Quote the full listing word for word.
>> START
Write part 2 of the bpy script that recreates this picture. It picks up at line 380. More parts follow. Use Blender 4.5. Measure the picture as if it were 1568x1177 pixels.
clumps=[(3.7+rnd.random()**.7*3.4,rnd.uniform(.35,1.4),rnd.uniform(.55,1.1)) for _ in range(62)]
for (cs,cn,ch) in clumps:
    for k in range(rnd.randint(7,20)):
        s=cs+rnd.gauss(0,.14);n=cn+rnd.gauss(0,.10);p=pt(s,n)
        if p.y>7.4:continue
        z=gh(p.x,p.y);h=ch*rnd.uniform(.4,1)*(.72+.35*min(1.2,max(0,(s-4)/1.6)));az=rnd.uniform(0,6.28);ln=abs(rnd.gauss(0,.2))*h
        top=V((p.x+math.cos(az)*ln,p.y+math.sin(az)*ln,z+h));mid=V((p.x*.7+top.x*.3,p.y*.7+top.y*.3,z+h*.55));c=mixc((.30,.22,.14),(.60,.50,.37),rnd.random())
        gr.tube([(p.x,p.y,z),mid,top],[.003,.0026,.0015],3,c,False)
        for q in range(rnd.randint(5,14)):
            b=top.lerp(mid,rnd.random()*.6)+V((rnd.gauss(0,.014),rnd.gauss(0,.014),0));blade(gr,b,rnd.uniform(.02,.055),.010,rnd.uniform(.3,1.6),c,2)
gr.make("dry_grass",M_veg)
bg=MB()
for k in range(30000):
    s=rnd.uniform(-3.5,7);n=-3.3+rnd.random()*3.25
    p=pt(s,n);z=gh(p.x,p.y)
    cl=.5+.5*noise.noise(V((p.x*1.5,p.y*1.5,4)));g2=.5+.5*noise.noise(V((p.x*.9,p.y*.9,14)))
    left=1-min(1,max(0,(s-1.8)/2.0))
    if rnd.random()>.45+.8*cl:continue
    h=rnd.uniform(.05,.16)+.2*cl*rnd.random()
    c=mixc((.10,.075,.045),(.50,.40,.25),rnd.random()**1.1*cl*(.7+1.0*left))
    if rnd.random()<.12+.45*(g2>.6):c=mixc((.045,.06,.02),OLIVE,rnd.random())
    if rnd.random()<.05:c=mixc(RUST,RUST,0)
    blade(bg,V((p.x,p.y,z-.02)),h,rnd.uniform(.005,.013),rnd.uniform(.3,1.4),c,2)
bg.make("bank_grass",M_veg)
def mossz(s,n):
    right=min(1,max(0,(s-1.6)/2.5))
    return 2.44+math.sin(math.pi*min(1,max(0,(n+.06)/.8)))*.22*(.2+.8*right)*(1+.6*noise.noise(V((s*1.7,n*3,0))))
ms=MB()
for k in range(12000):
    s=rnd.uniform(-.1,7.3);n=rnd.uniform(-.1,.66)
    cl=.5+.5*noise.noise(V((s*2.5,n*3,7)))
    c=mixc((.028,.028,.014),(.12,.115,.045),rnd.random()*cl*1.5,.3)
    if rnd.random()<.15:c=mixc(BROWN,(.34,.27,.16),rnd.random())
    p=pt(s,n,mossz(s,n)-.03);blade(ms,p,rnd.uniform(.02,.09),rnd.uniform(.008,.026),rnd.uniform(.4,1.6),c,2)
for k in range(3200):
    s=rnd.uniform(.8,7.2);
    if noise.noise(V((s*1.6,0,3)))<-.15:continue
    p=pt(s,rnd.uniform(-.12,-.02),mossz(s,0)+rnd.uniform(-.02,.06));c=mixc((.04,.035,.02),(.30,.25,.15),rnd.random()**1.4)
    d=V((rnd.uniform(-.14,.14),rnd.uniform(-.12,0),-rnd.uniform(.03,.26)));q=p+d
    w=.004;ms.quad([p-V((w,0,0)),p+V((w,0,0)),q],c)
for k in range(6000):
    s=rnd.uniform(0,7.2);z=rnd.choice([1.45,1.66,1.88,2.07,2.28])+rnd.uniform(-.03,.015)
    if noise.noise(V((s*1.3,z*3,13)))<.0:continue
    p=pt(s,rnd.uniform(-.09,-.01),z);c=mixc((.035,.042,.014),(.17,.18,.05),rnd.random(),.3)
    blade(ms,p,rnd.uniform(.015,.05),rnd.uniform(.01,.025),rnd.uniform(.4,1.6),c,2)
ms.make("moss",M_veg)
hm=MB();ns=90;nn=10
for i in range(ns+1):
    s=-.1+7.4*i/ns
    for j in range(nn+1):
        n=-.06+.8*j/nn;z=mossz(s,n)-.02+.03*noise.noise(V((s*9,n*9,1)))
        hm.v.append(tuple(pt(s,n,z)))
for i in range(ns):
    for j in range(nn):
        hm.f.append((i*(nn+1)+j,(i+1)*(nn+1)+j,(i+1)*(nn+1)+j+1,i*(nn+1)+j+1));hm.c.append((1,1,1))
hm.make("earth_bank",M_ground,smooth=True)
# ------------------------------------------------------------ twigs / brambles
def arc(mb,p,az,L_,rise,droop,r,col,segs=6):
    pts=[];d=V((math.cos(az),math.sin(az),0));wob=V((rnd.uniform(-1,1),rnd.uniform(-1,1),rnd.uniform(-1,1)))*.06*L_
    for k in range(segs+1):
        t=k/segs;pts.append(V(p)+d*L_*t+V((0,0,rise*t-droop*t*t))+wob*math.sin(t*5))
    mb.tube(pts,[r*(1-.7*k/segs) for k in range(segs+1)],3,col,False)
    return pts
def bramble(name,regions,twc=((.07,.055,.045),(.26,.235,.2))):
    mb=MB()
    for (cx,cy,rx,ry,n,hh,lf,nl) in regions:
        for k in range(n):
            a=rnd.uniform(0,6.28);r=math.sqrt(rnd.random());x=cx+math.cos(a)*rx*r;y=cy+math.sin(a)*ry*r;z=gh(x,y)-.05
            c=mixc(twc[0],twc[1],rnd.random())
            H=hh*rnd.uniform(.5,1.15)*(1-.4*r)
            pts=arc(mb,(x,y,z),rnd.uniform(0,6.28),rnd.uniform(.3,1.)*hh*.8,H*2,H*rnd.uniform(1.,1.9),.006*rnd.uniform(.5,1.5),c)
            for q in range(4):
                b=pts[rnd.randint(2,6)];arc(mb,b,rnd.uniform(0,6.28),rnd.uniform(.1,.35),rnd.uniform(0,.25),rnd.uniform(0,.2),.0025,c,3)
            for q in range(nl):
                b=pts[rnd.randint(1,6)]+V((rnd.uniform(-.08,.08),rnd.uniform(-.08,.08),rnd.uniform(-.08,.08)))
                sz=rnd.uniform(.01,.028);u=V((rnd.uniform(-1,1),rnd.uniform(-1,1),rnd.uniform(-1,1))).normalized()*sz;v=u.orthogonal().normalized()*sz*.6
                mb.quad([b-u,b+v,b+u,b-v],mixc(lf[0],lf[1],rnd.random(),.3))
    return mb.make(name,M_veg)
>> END
SOLUTION:
Write part 2 of the bpy script that recreates this picture. It picks up at line 380. More parts follow. Use Blender 4.5. Measure the picture as if it were 1568x1177 pixels.
clumps=[(3.7+rnd.random()**.7*3.4,rnd.uniform(.35,1.4),rnd.uniform(.55,1.1)) for _ in range(62)]
for (cs,cn,ch) in clumps:
    for k in range(rnd.randint(7,20)):
        s=cs+rnd.gauss(0,.14);n=cn+rnd.gauss(0,.10);p=pt(s,n)
        if p.y>7.4:continue
        z=gh(p.x,p.y);h=ch*rnd.uniform(.4,1)*(.72+.35*min(1.2,max(0,(s-4)/1.6)));az=rnd.uniform(0,6.28);ln=abs(rnd.gauss(0,.2))*h
        top=V((p.x+math.cos(az)*ln,p.y+math.sin(az)*ln,z+h));mid=V((p.x*.7+top.x*.3,p.y*.7+top.y*.3,z+h*.55));c=mixc((.30,.22,.14),(.60,.50,.37),rnd.random())
        gr.tube([(p.x,p.y,z),mid,top],[.003,.0026,.0015],3,c,False)
        for q in range(rnd.randint(5,14)):
            b=top.lerp(mid,rnd.random()*.6)+V((rnd.gauss(0,.014),rnd.gauss(0,.014),0));blade(gr,b,rnd.uniform(.02,.055),.010,rnd.uniform(.3,1.6),c,2)
gr.make("dry_grass",M_veg)
bg=MB()
for k in range(30000):
    s=rnd.uniform(-3.5,7);n=-3.3+rnd.random()*3.25
    p=pt(s,n);z=gh(p.x,p.y)
    cl=.5+.5*noise.noise(V((p.x*1.5,p.y*1.5,4)));g2=.5+.5*noise.noise(V((p.x*.9,p.y*.9,14)))
    left=1-min(1,max(0,(s-1.8)/2.0))
    if rnd.random()>.45+.8*cl:continue
    h=rnd.uniform(.05,.16)+.2*cl*rnd.random()
    c=mixc((.10,.075,.045),(.50,.40,.25),rnd.random()**1.1*cl*(.7+1.0*left))
    if rnd.random()<.12+.45*(g2>.6):c=mixc((.045,.06,.02),OLIVE,rnd.random())
    if rnd.random()<.05:c=mixc(RUST,RUST,0)
    blade(bg,V((p.x,p.y,z-.02)),h,rnd.uniform(.005,.013),rnd.uniform(.3,1.4),c,2)
bg.make("bank_grass",M_veg)
def mossz(s,n):
    right=min(1,max(0,(s-1.6)/2.5))
    return 2.44+math.sin(math.pi*min(1,max(0,(n+.06)/.8)))*.22*(.2+.8*right)*(1+.6*noise.noise(V((s*1.7,n*3,0))))
ms=MB()
for k in range(12000):
    s=rnd.uniform(-.1,7.3);n=rnd.uniform(-.1,.66)
    cl=.5+.5*noise.noise(V((s*2.5,n*3,7)))
    c=mixc((.028,.028,.014),(.12,.115,.045),rnd.random()*cl*1.5,.3)
    if rnd.random()<.15:c=mixc(BROWN,(.34,.27,.16),rnd.random())
    p=pt(s,n,mossz(s,n)-.03);blade(ms,p,rnd.uniform(.02,.09),rnd.uniform(.008,.026),rnd.uniform(.4,1.6),c,2)
for k in range(3200):
    s=rnd.uniform(.8,7.2);
    if noise.noise(V((s*1.6,0,3)))<-.15:continue
    p=pt(s,rnd.uniform(-.12,-.02),mossz(s,0)+rnd.uniform(-.02,.06));c=mixc((.04,.035,.02),(.30,.25,.15),rnd.random()**1.4)
    d=V((rnd.uniform(-.14,.14),rnd.uniform(-.12,0),-rnd.uniform(.03,.26)));q=p+d
    w=.004;ms.quad([p-V((w,0,0)),p+V((w,0,0)),q],c)
for k in range(6000):
    s=rnd.uniform(0,7.2);z=rnd.choice([1.45,1.66,1.88,2.07,2.28])+rnd.uniform(-.03,.015)
    if noise.noise(V((s*1.3,z*3,13)))<.0:continue
    p=pt(s,rnd.uniform(-.09,-.01),z);c=mixc((.035,.042,.014),(.17,.18,.05),rnd.random(),.3)
    blade(ms,p,rnd.uniform(.015,.05),rnd.uniform(.01,.025),rnd.uniform(.4,1.6),c,2)
ms.make("moss",M_veg)
hm=MB();ns=90;nn=10
for i in range(ns+1):
    s=-.1+7.4*i/ns
    for j in range(nn+1):
        n=-.06+.8*j/nn;z=mossz(s,n)-.02+.03*noise.noise(V((s*9,n*9,1)))
        hm.v.append(tuple(pt(s,n,z)))
for i in range(ns):
    for j in range(nn):
        hm.f.append((i*(nn+1)+j,(i+1)*(nn+1)+j,(i+1)*(nn+1)+j+1,i*(nn+1)+j+1));hm.c.append((1,1,1))
hm.make("earth_bank",M_ground,smooth=True)
# ------------------------------------------------------------ twigs / brambles
def arc(mb,p,az,L_,rise,droop,r,col,segs=6):
    pts=[];d=V((math.cos(az),math.sin(az),0));wob=V((rnd.uniform(-1,1),rnd.uniform(-1,1),rnd.uniform(-1,1)))*.06*L_
    for k in range(segs+1):
        t=k/segs;pts.append(V(p)+d*L_*t+V((0,0,rise*t-droop*t*t))+wob*math.sin(t*5))
    mb.tube(pts,[r*(1-.7*k/segs) for k in range(segs+1)],3,col,False)
    return pts
def bramble(name,regions,twc=((.07,.055,.045),(.26,.235,.2))):
    mb=MB()
    for (cx,cy,rx,ry,n,hh,lf,nl) in regions:
        for k in range(n):
            a=rnd.uniform(0,6.28);r=math.sqrt(rnd.random());x=cx+math.cos(a)*rx*r;y=cy+math.sin(a)*ry*r;z=gh(x,y)-.05
            c=mixc(twc[0],twc[1],rnd.random())
            H=hh*rnd.uniform(.5,1.15)*(1-.4*r)
            pts=arc(mb,(x,y,z),rnd.uniform(0,6.28),rnd.uniform(.3,1.)*hh*.8,H*2,H*rnd.uniform(1.,1.9),.006*rnd.uniform(.5,1.5),c)
            for q in range(4):
                b=pts[rnd.randint(2,6)];arc(mb,b,rnd.uniform(0,6.28),rnd.uniform(.1,.35),rnd.uniform(0,.25),rnd.uniform(0,.2),.0025,c,3)
            for q in range(nl):
                b=pts[rnd.randint(1,6)]+V((rnd.uniform(-.08,.08),rnd.uniform(-.08,.08),rnd.uniform(-.08,.08)))
                sz=rnd.uniform(.01,.028);u=V((rnd.uniform(-1,1),rnd.uniform(-1,1),rnd.uniform(-1,1))).normalized()*sz;v=u.orthogonal().normalized()*sz*.6
                mb.quad([b-u,b+v,b+u,b-v],mixc(lf[0],lf[1],rnd.random(),.3))
    return mb.make(name,M_veg)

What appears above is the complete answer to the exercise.